Jim’s sceenwriting credits include the modern classic “Fight Club” the feature-film "Jumper" the NBC television film "Semper Fi" and the SyFy miniseries "Spin" In this class, he’ll share lessons from his extensive experience writing for Hollywood and the small screen. He’ll teach you how to develop better scripts, get traction for your projects, and navigate the complex professional landscape of script development.

You’ll learn about screenwriting form and content, including:

  • Vocabulary and formats
  • Dialogue vs silence
  • Adapting existing works for the screen
  • Genre-writing

Jim will also share essential insights on developing a career in screenwriting. 

You’ll learn:

  • The differences between writing for television and features
  • Who to work with: agents vs managers vs lawyers
  • How to obtain and manage projects of various sizes and contexts

The Screenwriters Toolkit is a comprehensive examination of screenwriting form, content, craft, and traffic. You’ll learn how to adapt your content to the size, genre, and desired professional result of the script while also learning about the best on-ramps for aspiring writers.


Karla KL Brady

I would definitely recommend this class for first-time screenwriters and writers in general. I'm a novelist that would like to turn a couple of my stories into screen plays. I was mostly interested in the "dos and don'ts" which he supplied in a generous number. He gave a lot of great examples. I enjoyed the format with the students and he pretty much walks you through the entire process, including and especially the three-act structure which can be applicable to novel writing, too. He gave a lot of great examples. I would have liked a more extensive discussion on loglines and writing the action, but this certainly is enough to get you started. For the price, you can't beat it.

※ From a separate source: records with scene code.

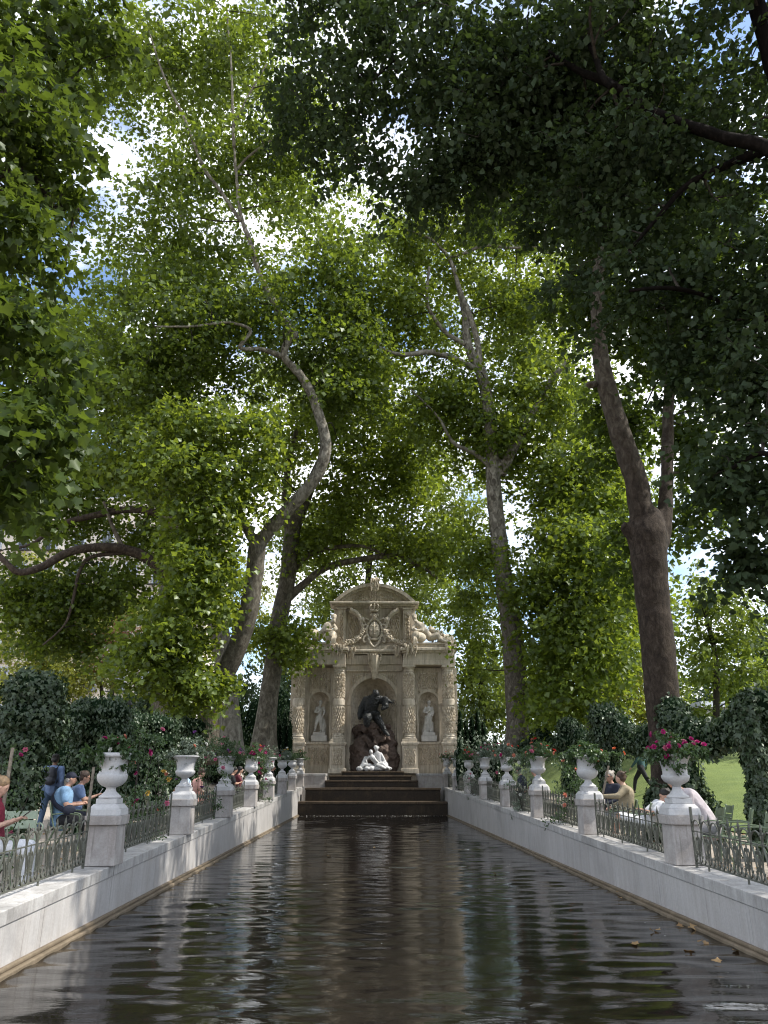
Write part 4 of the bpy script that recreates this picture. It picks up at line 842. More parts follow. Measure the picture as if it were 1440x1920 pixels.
t1.pxlimb([(480, 1020, 28.8, 24), (462, 990, 28.6, 20), (447, 950, 28.3, 15), (455, 900, 28, 11), (440, 820, 27, 8)], n=10)
t1.pxlimb([(442, 320, 25, 6), (470, 290, 24.8, 5), (520, 255, 24.4, 4), (545, 235, 24, 3)], n=7)
t1.pxlimb([(437, 240, 24.5, 5), (460, 190, 24, 4), (500, 120, 23.5, 3)], n=7)
t1.grow(.075)
t1.crown([(300, 110, 23.5, 150, 110, 3.5, 48), (470, 90, 24, 120, 110, 3.5, 38), (120, 130, 24, 110, 130, 3, 26), (530, 300, 25, 110, 110, 3.5, 44), (330, 460, 26, 150, 80, 4, 48), (370, 340, 25, 55, 60, 3, 14), (620, 500, 26, 110, 130, 4, 44), (430, 600, 26, 210, 110, 4, 95), (250, 700, 26.5, 170, 120, 4, 75), (640, 700, 27, 90, 110, 3, 42)], 122, .195, 'plane_leaf', 'plane4', rad=1.28, seed=1, dy=2.0, tw=8)
t1.crown([(390, 850, 25, 135, 110, 2.8, 72), (385, 1010, 25, 62, 120, 2.2, 46), (310, 1190, 25.5, 70, 60, 2, 34), (365, 1110, 26, 50, 60, 1.8, 14), (340, 1270, 26, 70, 45, 1.6, 22), (260, 830, 26, 80, 70, 2, 26)], 116, .195, 'plane_leaf_bright', 'plane4', rad=1.1, seed=2, tw=7, dy=1.5, droop=.6, name='lower_crown')
# T2: plane behind, with the big limb reaching left
t2 = Tree('plane_tree', 'grey plane tree with a long horizontal limb reaching far left', tuple(at(432, 1425, 34)))
t2.pxlimb(trunk_flare([(432, 1425, 34, 50), (430, 1340, 34, 44), (418, 1230, 34, 42), (402, 1140, 33.8, 42), (375, 1060, 33.5, 40), (345, 1000, 33, 34), (310, 960, 32.5, 30)]), 'trunk', n=14, bark='plane_bark_pale')
t2.pxlimb([(370, 1150, 33.6, 30), (322, 1095, 33, 30), (280, 1050, 32.3, 28), (240, 1032, 31.8, 27), (190, 1026, 31.2, 24), (130, 1035, 30.6, 22), (80, 1062, 30, 20), (38, 1073, 29.6, 18), (15, 1058, 29.3, 15), (-30, 1010, 29, 12)], n=12, thick=.72, bark='dark_bark')
t2.pxlimb([(330, 970, 32.8, 26), (250, 955, 32, 20), (170, 968, 31.5, 18), (110, 985, 31, 14), (60, 1020, 30.6, 9), (10, 1030, 30.3, 6)], n=10, thick=.7, bark='dark_bark')
t2.pxlimb([(232, 1036, 31.7, 14), (170, 1045, 31.3, 12), (148, 1075, 31.1, 11), (138, 1120, 31, 10), (122, 1170, 31, 7), (80, 1210, 30.8, 5)], n=8, thick=.6, bark='dark_bark')
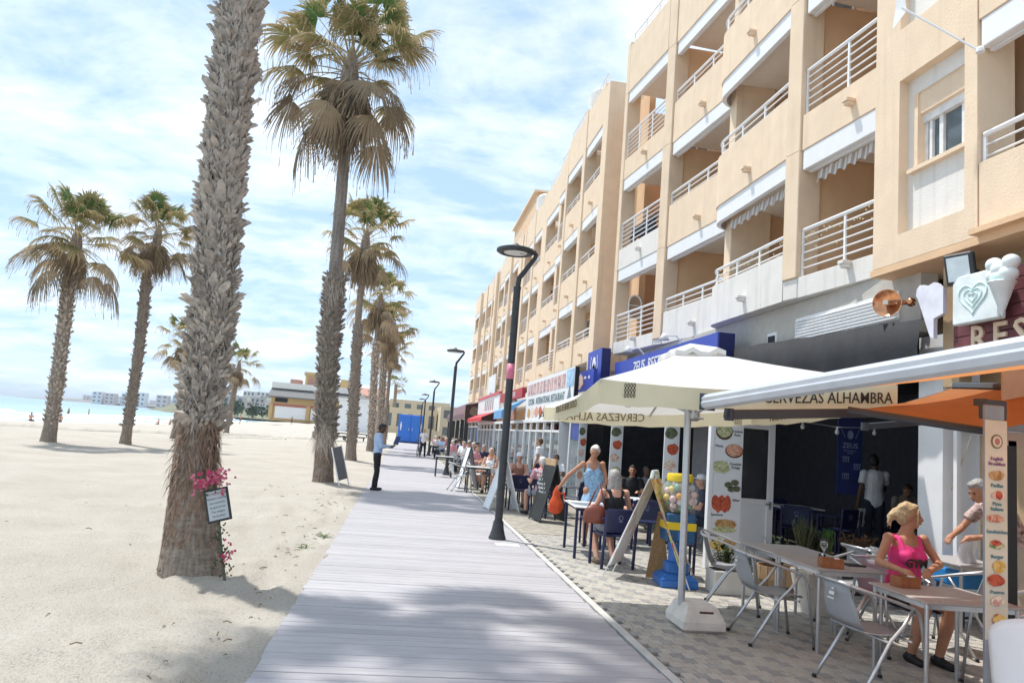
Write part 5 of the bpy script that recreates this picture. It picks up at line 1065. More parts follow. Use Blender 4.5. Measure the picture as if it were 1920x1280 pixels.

I came to this site by accident and then found some well known internet marketers here, who had already been sending me helpful emails and offers for some time, which I have used. What I like about the video contents is, that it is good old-fashioned skills and crafts development, rather than just formulaic, churn it out in big numbers advice. Whether screen writing, script writing, creative writing, news writing, etc. there is a structure and guideline for contents, order, grammar, etc., but the appeal is towards the development of one's creative side. I am normally involved in non-fiction writing, so this is a nice, creative side-kick, which no doubt will help my other work. As prolific author Isaac Asimow said, "If you want to learn to write, then you must write".


I would certainly recommend it to others, as there are some really great tips throughout the courses, across various aspects of film script writing.. That said, I would like to recommend however: - to have one version that is focused solely on film writing; eliminating the parts about teleplays and series, as those one or two did not relate to the rest of the course. - in its place, I would have loved to observe the coaching and critique on the writers film ideas, loglines, titles and such. I was very interested in knowing the do's and don'ts, what works and doesn't work, and what the proper approach is. Although he made mention of some of them in his overall content, relating them back to the writer's specific work would have been very beneficial.